This holiday season, PJP editors asked formerly incarcerated writers how the holidays have changed for them since they left prison. Read the other perspectives here.
As a child, my family celebrated the holidays in a big way. I remember the eggnog and fruitcake, the glittering lights and the candlelight service on Christmas Eve. I remember the tree stayed up all year.
I was adopted into my family around Christmastime, so that was always special.
As I grew older, and the family fractured, holidays began to mean less and less until they meant nothing at all. Immediately before my incarceration, I was in free fall. I was twice divorced and stealing money to live. Every day was hollow; I was numb. I lived alone, had few real friends, and did what I could to hide my criminal behavior. My self-worth was in the graveyard, and I sometimes wished my physical self was there too.
While incarcerated, I was scared and mostly kept my head down. But over time, I turned to writing to do the introspective work that would help me build good character. It became my catharsis, and I began to imagine the person I wanted to be. Over time, I developed real friendships. I started to interact with others and build my confidence.

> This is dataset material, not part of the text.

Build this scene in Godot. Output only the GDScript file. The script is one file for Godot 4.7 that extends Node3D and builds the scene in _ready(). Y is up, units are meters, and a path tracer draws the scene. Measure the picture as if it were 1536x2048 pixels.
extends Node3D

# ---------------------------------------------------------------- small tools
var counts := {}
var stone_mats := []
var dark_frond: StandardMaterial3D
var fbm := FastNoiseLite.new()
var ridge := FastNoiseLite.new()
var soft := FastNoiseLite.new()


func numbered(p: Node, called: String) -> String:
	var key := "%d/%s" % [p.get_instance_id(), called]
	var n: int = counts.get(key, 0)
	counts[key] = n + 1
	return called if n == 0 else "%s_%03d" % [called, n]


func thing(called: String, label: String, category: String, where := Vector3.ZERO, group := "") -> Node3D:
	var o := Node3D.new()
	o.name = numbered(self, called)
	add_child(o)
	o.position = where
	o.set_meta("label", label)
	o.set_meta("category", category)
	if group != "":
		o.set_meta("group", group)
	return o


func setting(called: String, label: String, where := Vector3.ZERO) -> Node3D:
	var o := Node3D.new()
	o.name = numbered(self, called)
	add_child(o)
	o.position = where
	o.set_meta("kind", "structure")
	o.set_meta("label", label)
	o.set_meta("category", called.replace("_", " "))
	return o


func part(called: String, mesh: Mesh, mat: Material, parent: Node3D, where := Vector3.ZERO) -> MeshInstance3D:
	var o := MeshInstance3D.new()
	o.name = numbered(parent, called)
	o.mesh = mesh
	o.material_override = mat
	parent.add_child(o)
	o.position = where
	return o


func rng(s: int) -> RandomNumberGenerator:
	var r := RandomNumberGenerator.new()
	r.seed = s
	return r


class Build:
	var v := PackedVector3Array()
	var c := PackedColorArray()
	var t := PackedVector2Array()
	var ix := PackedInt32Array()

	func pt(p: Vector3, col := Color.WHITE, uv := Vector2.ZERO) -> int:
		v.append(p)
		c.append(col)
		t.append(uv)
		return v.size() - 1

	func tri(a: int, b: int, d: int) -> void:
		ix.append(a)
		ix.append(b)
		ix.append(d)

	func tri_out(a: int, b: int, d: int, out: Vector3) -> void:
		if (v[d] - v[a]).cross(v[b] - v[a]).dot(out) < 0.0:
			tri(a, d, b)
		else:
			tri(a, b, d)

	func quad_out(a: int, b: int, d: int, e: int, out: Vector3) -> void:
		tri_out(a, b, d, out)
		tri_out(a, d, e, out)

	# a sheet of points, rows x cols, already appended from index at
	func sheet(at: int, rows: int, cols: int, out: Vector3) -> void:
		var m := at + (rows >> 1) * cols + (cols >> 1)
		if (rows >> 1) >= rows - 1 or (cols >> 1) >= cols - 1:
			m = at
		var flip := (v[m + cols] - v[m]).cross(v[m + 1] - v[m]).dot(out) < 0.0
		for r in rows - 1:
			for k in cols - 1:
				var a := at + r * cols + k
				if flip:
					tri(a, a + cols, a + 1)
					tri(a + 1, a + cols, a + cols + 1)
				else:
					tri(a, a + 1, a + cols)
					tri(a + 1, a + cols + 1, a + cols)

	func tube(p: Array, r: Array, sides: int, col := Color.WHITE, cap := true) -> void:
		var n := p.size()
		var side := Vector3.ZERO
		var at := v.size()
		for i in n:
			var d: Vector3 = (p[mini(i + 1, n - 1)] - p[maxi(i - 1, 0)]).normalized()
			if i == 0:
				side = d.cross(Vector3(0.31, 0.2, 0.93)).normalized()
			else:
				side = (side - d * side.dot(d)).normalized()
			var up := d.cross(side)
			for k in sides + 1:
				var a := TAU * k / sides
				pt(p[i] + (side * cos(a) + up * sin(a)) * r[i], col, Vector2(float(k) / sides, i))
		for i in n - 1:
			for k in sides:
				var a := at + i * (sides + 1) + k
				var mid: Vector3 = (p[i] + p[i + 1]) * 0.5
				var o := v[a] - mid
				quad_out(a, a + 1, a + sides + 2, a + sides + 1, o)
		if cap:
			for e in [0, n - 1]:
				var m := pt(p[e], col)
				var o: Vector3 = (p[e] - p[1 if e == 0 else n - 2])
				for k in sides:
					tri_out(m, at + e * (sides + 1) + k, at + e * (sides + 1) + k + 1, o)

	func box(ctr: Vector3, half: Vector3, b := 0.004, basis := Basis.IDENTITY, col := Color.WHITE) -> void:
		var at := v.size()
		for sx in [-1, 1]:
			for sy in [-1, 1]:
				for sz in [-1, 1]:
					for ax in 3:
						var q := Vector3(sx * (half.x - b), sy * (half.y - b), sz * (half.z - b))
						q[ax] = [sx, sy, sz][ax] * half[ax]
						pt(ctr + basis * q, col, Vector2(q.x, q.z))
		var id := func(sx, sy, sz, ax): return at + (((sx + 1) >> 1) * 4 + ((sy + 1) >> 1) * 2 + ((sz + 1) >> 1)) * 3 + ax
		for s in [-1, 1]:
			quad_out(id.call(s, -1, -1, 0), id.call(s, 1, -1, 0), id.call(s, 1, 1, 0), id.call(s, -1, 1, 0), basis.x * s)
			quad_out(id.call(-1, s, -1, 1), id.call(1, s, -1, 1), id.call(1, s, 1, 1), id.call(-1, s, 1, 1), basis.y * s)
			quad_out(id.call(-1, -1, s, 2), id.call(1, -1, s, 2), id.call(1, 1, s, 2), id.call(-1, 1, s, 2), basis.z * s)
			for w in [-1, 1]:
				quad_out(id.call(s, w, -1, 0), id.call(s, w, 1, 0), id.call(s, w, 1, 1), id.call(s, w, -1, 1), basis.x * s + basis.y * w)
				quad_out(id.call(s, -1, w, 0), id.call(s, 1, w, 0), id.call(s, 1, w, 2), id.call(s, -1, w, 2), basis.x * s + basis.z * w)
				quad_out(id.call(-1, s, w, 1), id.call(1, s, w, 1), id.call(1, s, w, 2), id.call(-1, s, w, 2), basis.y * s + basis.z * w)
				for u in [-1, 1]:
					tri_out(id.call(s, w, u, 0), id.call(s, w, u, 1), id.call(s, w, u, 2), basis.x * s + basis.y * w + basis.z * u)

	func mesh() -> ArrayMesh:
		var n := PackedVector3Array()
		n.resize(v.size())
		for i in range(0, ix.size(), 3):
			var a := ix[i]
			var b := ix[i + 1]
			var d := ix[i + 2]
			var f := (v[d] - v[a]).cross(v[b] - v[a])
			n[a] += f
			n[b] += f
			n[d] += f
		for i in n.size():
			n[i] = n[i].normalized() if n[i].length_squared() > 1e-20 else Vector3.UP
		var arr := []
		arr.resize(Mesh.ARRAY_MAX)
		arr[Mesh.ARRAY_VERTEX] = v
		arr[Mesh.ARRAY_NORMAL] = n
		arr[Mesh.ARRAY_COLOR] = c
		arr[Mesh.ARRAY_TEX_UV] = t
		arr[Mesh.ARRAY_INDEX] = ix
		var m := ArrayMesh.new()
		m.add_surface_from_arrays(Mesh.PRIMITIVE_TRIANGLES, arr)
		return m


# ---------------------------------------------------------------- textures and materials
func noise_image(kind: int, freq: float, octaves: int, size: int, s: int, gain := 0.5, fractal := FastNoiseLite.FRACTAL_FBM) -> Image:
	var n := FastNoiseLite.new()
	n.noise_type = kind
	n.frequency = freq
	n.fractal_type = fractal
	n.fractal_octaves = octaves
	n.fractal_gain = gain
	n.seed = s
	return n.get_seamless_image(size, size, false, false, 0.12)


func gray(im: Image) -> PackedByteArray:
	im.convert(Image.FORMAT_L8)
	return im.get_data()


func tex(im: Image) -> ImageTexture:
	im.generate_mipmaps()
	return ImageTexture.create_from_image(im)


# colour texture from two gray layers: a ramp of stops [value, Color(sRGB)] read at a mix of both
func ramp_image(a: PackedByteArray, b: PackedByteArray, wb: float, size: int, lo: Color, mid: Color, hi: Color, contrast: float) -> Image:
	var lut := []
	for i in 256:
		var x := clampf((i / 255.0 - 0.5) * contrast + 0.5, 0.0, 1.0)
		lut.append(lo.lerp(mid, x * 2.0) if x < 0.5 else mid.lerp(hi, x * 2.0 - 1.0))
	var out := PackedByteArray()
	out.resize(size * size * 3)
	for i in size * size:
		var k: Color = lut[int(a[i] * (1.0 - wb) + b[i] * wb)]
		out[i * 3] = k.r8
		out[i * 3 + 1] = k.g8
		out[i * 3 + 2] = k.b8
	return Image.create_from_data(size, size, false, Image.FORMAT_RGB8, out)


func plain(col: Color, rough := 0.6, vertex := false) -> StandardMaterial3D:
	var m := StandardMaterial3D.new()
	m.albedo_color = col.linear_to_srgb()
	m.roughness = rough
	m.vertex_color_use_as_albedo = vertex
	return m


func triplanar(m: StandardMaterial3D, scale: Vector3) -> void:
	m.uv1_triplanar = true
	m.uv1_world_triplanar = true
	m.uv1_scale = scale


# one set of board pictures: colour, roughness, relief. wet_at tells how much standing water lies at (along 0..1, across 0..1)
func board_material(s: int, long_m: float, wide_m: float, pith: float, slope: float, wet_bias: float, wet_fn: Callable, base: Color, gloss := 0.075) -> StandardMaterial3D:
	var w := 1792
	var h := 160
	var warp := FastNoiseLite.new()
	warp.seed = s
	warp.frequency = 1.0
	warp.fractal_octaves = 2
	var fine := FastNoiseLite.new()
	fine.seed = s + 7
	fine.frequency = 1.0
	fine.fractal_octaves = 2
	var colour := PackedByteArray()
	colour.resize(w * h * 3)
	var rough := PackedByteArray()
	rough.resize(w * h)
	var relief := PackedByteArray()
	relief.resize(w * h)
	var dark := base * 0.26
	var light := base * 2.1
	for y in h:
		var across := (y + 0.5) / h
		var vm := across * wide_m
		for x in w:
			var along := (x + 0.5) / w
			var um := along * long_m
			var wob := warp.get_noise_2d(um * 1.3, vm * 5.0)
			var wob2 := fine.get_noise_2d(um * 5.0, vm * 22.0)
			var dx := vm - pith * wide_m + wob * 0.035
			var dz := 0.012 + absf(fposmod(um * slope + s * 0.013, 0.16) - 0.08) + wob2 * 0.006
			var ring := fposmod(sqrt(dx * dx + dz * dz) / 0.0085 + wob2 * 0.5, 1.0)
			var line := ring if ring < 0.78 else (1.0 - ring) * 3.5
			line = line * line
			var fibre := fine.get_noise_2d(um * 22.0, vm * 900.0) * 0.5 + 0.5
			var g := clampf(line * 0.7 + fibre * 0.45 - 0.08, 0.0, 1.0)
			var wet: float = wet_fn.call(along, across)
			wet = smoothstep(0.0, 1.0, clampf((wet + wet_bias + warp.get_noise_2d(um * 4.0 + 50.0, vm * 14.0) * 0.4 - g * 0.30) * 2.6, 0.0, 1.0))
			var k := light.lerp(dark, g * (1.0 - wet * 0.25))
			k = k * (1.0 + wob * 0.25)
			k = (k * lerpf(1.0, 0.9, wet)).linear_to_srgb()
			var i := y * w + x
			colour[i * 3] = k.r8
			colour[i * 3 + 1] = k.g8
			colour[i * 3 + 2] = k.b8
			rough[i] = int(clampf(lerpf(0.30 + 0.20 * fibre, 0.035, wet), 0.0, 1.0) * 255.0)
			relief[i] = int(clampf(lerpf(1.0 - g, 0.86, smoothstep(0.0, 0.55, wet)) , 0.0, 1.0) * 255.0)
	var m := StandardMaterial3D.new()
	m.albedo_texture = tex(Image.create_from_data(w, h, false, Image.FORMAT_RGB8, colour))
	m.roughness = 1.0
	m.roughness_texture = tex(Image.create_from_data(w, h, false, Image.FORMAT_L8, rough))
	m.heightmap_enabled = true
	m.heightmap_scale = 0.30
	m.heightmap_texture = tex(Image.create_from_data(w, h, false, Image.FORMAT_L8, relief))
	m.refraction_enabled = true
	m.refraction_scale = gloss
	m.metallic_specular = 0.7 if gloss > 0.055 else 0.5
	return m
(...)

During those years in a Colorado prison, I mostly lived on state pay: $15 a month to purchase hygiene products, coffee and writing supplies. I rarely had the funds for the fancy stuff, like a bar of Dove soap or a bottle of Suave shampoo and conditioner.

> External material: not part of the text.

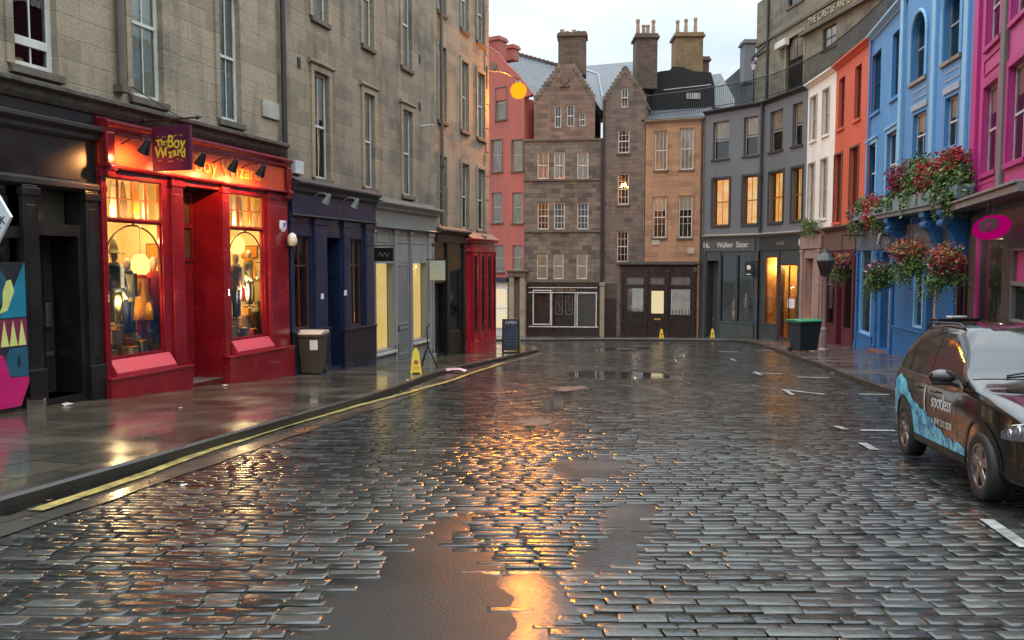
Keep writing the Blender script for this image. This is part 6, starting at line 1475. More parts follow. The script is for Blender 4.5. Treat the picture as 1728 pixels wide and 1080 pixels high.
T2.build('housing', MB().prism([(q[0]-.28, q[1]-.22), (q[0]-.2, q[1]-.26), (q[0]+.22, q[1]+.14), (q[0]+.2, q[1]+.2), (q[0]+.0, q[1]+.16)], -.66, -.54), pm('white_plastic', (.6, .6, .58), .4), bevel=.02); T2.build('bracket', MB().tube([(q[0]+.1, -.6, q[1]+.1), (q[0]+.1, -.2, q[1]+.1)], .025), IRON)
# --- blue shop two with big console brackets
A0, A1_ = .0, FA.L
ra = FA.rect(1543, 440, 1558, 575, .28); rb_ = FA.rect(1563, 440, 1578, 590, .28); rc = FA.rect(1594, 440, 1612, 560, .28); rdd = FA.rect(1616, 440, 1629, 560, .28)
for r in (ra, rb_, rc, rdd): r[3] = .15
rb_[1] = FA.ground(rb_[0])+.1; ra[1] = -2.2; rc[1] = -2.2; rdd[1] = -2.1
BLUB = pm('bright_blue_paint', (.012, .14, .42), .35, var=.2)
T = rshop(FA, 'bracketed_blue_shop', 'bright blue shopfront with big scrolled brackets under the flower boxes', 0, A1_, BLUES, [(ra, .1, 1.2, 3), (rb_, .3, .8, 3), (rdd, .1, .8, 3)], corn=BLUES, y=-.28)
pane(T, FA, ra, y=-.28, frame=BLUEL, fw=.09); door(T, FA, rb_, pm('cream_door', (.6, .48, .32), .5), y=-.28, dy=.2); T.build('blue_panel', MB().box(rc[0], -.32, rc[1], rc[2], -.283, rc[3]), BLUB, bevel=.01); pane(T, FA, rdd, y=-.28, frame=BRW)
fascia(T, .1, A1_-.1, .45, 1.35, pm('blue_grey_fascia', (.09, .12, .16), .5), y=-.28)
m_ = MB(); bk = MB()
for px in (1512, 1574, 1632):
    x = FA.S(px, 400, .5); x = max(.05, min(A1_-.5, x)); pr = [(-.28, 1.62), (-.95, 1.62), (-.95, 1.45), (-.80, 1.30), (-.84, 1.12), (-.66, .95), (-.52, .62), (-.40, .30), (-.28, .1)]
    bk.prism(pr, x, x+.42, axis='x'); bk.cyl((x-.03, -.80, 1.2), (x+.45, -.80, 1.2), .13, .13, 14); bk.cyl((x-.03, -.45, .42), (x+.45, -.45, .42), .09, .09, 12)
T.build('console', bk, BLUES, bevel=.015)
T.build('canopy', MB().box(-.05, -1.0, SC_-.1, A1_, -.28, SC_+.04).box(-.08, -1.05, SC_+.04, A1_+.02, -.2, SC_+.1), pm('weathered_blue_grey', (.17, .19, .20), .5, var=.4), bevel=.015)
riser(T, FA, .1, rb_[0]-.05, ra[1]-.1, BLUES, y=-.28); riser(T, FA, rb_[2]+.1, A1_-.1, -2.3, BLUES, y=-.28)
# --- pink shop with dark fascia and deep grey canopy
e_ = FP.L+2.2
BRD = pm('dark_brown_fascia', (.05, .035, .03), .5, var=.3)
ra = FP.rect(1653, 404, 1690, 545, .2); rb2 = FP.rect(1708, 420, 1740, 545, .2)
T = rshop(FP, 'pink_framed_shop', 'dark shopfront with a hot-pink window frame under a deep grey canopy, at the right edge', 0, e_, BRD, [(ra, .1, 1.4, 3), (rb2, .1, 1.2, 3)], y=-.2)
pane(T, FP, ra, y=-.2, frame=None); pane(T, FP, rb2, y=-.2, frame=GREYST, fw=.06, bars=()); T.build('frame', MB().box(ra[0]-.28, -.27, ra[1]-.4, ra[0]-.01, -.16, ra[3]+.05), PINKP, bevel=.01)
T.build('transom_panel', MB().box(rb2[0], -.14, rb2[3]-.75, rb2[2], -.12, rb2[3]), PINKL); T.build('transom', MB().box(rb2[0]-.05, -.24, rb2[3]-.85, rb2[2]+.05, -.1, rb2[3]-.75), GREYST)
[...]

One December, one of the OGs on the yard — a woman 25 years into a life-without-parole sentence — arrived at my door and handed me a package, then quickly walked away. I was confused because we weren’t exactly friends, though we were both peer mentors and lived next door to each other in the incentive unit.

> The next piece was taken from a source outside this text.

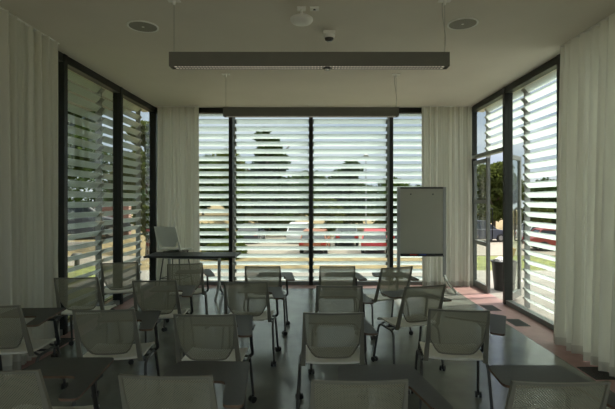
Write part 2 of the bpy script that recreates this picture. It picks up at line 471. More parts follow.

She must’ve noticed that I’d gone several weeks without a canteen order. Having limited funds herself, I later learned she had saved up and over time collected shampoo, conditioner, deodorant, toothpaste, soap and lotion — for me.
Today, almost four years since I left prison, I occasionally return to that profound moment. Her generosity illuminated the kindness and camaraderie that can develop in the crucible of prison, where we share experiences and build bonds, no matter where we started. These days, I am happily married, with a stable career, but holidays will always be when I remember my community inside. In some ways, I wish I was still there.